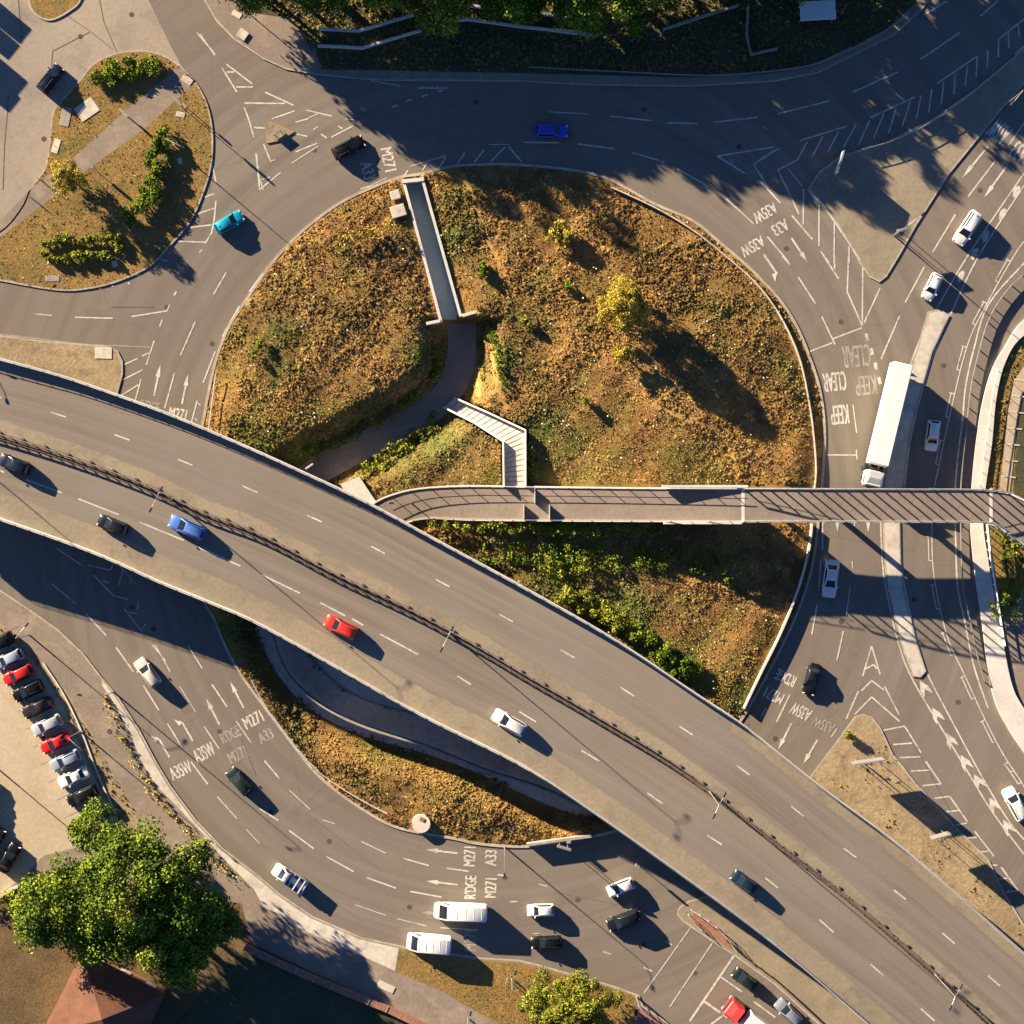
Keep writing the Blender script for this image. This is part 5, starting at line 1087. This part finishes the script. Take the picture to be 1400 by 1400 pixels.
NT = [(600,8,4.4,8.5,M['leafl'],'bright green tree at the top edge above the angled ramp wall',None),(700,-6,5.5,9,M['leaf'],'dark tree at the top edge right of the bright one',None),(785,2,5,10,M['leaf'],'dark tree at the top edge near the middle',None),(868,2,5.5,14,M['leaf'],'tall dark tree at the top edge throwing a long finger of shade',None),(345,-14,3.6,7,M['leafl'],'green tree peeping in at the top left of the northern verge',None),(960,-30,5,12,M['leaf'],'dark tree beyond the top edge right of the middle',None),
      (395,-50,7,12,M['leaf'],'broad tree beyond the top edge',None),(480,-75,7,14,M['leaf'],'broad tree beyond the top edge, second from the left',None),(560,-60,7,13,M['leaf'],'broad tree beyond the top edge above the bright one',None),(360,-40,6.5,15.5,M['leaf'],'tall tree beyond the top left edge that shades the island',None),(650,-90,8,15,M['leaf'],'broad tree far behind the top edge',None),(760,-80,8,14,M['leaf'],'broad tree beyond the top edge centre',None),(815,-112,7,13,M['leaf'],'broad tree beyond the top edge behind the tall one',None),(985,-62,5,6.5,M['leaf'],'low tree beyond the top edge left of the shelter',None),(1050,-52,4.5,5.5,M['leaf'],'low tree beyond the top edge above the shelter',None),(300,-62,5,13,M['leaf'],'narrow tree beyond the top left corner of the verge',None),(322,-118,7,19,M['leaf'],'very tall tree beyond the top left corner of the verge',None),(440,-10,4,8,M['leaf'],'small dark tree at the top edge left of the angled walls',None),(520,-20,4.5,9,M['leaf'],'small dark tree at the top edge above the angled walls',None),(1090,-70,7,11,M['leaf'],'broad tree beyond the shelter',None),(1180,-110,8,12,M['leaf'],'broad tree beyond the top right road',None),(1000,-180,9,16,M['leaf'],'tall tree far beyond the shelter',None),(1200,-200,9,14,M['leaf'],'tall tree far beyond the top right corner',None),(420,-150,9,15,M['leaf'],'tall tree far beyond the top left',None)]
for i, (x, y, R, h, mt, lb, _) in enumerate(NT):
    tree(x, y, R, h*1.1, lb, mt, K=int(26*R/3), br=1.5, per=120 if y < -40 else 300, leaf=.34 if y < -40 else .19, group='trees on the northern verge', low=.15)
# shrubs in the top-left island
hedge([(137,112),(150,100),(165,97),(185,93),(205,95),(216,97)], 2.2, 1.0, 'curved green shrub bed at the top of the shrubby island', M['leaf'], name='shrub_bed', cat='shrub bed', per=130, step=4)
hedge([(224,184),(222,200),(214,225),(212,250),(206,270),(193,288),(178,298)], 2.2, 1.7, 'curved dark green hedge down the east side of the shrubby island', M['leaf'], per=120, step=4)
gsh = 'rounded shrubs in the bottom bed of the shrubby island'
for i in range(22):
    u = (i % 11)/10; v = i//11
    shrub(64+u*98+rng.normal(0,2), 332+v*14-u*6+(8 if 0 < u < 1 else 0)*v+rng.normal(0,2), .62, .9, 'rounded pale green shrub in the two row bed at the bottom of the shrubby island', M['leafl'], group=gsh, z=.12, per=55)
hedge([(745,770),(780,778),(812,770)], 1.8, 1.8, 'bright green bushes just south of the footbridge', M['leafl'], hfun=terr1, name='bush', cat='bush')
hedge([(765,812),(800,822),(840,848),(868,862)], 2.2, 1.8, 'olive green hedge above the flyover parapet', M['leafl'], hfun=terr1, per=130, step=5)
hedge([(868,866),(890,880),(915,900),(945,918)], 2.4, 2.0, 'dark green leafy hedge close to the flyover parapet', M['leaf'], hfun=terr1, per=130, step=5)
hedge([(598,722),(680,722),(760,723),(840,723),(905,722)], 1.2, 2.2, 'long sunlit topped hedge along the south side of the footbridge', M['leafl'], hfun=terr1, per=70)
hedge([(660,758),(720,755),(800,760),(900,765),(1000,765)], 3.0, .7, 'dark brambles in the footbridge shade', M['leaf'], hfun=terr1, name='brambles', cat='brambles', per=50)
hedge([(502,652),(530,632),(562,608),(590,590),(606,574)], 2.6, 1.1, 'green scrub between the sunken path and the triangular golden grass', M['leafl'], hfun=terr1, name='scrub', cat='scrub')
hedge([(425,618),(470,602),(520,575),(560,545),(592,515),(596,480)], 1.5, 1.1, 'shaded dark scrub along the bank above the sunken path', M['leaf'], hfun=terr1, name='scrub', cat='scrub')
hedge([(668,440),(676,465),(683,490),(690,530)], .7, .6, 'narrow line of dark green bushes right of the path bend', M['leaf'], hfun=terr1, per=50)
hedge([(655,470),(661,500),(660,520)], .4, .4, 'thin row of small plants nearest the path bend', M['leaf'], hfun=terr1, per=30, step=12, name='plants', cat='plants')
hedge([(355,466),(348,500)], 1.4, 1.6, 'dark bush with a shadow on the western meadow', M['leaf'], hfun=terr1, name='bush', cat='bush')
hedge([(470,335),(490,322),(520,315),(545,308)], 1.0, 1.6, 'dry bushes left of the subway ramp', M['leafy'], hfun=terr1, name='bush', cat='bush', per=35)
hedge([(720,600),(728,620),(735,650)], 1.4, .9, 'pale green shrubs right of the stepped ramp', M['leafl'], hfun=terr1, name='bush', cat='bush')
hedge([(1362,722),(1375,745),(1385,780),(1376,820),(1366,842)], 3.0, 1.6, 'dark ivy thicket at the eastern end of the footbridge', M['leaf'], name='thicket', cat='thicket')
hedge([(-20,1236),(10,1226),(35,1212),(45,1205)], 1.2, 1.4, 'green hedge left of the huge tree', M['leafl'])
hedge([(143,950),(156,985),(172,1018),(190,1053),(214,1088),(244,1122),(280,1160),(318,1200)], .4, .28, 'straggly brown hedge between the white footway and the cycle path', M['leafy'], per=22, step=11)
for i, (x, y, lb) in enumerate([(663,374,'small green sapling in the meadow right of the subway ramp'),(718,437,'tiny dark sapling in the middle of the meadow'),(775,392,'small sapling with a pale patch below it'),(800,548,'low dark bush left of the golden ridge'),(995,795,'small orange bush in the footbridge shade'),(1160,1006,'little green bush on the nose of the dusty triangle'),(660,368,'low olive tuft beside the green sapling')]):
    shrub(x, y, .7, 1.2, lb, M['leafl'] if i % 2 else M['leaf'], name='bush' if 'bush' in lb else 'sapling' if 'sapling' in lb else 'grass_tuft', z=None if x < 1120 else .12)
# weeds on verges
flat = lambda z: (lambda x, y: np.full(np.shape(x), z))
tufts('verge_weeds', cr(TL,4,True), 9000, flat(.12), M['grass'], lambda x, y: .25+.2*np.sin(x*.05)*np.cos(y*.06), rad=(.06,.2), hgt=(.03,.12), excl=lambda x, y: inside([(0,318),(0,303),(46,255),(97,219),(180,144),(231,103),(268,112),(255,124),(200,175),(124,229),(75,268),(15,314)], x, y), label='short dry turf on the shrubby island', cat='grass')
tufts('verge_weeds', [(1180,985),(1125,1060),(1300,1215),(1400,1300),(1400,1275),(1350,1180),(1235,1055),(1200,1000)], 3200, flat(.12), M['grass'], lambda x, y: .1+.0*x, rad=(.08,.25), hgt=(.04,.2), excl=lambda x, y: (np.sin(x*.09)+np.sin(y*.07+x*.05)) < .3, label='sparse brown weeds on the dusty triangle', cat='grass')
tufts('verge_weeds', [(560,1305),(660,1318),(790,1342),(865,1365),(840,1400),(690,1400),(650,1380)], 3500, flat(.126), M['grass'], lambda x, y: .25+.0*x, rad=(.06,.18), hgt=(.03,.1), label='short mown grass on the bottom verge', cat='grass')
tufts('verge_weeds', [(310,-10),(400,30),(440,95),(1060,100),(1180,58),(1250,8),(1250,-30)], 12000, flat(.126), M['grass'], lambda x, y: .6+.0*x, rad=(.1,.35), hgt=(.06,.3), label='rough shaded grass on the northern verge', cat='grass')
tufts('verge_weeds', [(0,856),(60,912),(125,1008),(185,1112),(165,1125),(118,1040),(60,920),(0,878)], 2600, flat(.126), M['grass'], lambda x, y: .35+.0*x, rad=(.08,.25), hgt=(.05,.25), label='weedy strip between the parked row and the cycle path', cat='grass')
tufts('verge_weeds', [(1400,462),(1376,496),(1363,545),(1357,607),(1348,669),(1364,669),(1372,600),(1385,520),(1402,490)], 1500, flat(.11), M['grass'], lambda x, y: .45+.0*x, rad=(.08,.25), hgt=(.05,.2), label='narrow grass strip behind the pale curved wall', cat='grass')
...
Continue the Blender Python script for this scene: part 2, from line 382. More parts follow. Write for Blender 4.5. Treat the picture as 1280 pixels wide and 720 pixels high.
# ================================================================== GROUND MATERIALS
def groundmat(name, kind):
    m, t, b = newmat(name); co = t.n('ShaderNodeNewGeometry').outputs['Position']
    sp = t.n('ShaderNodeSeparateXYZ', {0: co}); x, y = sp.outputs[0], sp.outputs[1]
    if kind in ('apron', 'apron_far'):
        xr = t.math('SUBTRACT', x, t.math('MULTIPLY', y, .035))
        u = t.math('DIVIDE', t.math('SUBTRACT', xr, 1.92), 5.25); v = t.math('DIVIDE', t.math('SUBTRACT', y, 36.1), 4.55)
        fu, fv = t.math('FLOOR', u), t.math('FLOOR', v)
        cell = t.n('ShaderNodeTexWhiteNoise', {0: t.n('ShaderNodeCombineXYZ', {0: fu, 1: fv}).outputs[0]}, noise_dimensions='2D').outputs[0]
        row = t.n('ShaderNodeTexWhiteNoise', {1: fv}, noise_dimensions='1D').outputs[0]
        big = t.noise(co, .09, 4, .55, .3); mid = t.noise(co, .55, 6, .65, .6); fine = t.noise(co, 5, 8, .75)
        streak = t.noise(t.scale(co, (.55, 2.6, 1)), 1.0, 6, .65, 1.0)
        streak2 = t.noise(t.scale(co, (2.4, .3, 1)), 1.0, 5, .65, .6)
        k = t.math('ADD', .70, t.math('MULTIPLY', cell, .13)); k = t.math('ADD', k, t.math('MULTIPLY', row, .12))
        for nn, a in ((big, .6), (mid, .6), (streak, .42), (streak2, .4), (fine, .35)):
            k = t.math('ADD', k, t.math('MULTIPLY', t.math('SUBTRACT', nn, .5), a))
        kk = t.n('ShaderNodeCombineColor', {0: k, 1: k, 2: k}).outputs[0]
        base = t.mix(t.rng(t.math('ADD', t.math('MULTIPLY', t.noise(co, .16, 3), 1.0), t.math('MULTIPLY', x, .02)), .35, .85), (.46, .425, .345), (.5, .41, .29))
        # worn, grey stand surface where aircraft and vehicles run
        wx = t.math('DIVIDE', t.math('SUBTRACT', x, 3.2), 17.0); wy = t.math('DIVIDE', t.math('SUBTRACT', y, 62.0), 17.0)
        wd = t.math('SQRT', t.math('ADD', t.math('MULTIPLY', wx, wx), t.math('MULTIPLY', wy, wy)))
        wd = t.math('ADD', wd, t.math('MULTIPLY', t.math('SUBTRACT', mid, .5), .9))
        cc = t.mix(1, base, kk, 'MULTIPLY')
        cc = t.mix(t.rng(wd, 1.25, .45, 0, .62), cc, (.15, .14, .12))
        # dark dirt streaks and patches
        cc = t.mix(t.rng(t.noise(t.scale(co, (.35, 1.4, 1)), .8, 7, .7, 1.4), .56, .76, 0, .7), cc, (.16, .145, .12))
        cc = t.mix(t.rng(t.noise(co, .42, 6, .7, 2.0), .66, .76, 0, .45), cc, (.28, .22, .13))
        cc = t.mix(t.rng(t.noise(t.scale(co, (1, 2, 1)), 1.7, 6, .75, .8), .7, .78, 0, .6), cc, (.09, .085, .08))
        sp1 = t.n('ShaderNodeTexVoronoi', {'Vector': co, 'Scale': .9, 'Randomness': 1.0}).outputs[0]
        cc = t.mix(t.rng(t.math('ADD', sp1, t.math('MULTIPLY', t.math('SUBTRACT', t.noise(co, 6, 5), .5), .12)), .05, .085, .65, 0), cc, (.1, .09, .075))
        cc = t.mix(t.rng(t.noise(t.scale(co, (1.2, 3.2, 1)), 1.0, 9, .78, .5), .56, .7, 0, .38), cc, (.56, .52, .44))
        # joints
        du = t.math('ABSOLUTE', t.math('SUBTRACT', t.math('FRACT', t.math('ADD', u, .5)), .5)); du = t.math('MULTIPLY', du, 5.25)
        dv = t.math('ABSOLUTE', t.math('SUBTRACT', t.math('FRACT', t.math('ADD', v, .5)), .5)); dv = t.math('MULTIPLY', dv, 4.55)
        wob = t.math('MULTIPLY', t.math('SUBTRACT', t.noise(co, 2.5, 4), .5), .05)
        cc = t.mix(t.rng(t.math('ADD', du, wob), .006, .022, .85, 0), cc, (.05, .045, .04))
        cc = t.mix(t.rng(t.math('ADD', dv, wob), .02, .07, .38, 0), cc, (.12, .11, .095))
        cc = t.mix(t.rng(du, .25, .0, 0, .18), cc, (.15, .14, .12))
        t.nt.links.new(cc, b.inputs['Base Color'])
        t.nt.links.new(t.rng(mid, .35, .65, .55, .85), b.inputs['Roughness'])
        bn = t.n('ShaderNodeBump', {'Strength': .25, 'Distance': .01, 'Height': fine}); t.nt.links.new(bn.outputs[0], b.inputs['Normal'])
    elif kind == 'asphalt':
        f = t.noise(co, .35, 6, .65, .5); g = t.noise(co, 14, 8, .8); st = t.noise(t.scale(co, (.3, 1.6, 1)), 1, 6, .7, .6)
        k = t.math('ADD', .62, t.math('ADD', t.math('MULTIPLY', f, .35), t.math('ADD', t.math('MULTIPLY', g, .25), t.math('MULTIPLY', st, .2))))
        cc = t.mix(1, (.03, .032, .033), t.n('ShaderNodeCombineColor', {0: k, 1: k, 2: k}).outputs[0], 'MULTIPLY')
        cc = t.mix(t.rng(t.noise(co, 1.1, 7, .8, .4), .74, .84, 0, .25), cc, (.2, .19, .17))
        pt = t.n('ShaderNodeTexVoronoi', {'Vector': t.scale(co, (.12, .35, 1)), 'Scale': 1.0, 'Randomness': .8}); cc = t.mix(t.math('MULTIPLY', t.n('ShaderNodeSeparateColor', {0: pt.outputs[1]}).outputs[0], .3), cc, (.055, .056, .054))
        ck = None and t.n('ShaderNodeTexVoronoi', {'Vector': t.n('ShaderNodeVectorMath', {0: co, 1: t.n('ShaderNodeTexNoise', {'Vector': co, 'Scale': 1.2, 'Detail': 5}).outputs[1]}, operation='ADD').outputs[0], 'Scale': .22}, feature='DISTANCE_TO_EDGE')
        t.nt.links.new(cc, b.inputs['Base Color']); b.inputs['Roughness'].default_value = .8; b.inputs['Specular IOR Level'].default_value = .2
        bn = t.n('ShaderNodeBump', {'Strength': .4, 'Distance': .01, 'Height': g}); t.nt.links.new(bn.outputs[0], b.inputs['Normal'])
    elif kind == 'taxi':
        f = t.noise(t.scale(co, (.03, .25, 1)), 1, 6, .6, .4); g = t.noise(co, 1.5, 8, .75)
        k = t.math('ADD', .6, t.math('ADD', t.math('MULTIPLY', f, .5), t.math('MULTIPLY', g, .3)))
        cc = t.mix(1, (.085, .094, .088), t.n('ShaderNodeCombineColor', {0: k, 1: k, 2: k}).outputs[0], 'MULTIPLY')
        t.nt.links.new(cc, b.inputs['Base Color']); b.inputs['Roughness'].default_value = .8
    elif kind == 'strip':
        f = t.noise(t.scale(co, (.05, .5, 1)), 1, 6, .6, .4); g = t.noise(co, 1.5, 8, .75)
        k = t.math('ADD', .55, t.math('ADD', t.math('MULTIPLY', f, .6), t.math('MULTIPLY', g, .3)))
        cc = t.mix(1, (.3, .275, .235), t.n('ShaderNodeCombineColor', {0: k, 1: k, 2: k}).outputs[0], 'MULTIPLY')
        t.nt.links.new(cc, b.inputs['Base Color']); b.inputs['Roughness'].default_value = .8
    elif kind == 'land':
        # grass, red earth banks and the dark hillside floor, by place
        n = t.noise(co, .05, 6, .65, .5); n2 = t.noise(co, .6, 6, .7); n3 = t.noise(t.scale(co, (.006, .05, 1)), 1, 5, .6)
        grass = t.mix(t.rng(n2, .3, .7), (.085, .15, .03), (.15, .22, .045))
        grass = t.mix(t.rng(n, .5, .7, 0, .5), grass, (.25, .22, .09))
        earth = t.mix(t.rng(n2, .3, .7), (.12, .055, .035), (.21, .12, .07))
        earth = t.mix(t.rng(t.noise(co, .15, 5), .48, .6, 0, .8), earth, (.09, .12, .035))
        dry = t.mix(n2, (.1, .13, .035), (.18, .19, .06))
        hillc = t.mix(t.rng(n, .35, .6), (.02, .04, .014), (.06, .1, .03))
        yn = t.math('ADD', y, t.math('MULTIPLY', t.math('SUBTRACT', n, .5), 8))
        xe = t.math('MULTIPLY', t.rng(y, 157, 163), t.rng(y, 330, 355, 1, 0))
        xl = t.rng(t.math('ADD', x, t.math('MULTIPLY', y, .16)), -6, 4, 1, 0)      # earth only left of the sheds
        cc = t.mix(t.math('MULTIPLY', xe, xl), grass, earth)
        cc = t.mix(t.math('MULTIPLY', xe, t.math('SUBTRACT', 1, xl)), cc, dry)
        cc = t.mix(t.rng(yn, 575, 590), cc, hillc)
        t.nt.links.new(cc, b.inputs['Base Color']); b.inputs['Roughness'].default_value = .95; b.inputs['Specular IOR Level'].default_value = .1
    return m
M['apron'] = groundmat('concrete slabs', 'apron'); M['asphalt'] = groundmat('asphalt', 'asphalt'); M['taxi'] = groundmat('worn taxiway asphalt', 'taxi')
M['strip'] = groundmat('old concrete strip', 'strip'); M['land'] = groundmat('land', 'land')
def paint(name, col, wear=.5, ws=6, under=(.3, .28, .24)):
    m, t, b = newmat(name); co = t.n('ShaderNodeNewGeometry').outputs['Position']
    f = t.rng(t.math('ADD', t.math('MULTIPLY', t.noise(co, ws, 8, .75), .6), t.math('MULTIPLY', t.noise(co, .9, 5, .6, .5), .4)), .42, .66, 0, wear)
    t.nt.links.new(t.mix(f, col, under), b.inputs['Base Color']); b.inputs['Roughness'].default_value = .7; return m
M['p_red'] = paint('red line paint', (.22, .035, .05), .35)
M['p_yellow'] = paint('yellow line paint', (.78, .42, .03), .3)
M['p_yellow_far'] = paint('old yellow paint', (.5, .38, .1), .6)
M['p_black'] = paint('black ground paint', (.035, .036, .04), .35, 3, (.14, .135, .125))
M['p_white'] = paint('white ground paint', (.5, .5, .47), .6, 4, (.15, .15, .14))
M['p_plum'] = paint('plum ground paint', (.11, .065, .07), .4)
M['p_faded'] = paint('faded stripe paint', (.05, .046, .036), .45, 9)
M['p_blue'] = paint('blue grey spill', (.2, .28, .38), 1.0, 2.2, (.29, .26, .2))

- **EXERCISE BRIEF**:
Whenever "this" turns up in a line, pick that line out.

- **OUTPUT**:
Keep writing the Blender script for this image. This is part 5, starting at line 1087. This part finishes the script. Take the picture to be 1400 by 1400 pixels.
Continue the Blender Python script for this scene: part 2, from line 382. More parts follow. Write for Blender 4.5. Treat the picture as 1280 pixels wide and 720 pixels high.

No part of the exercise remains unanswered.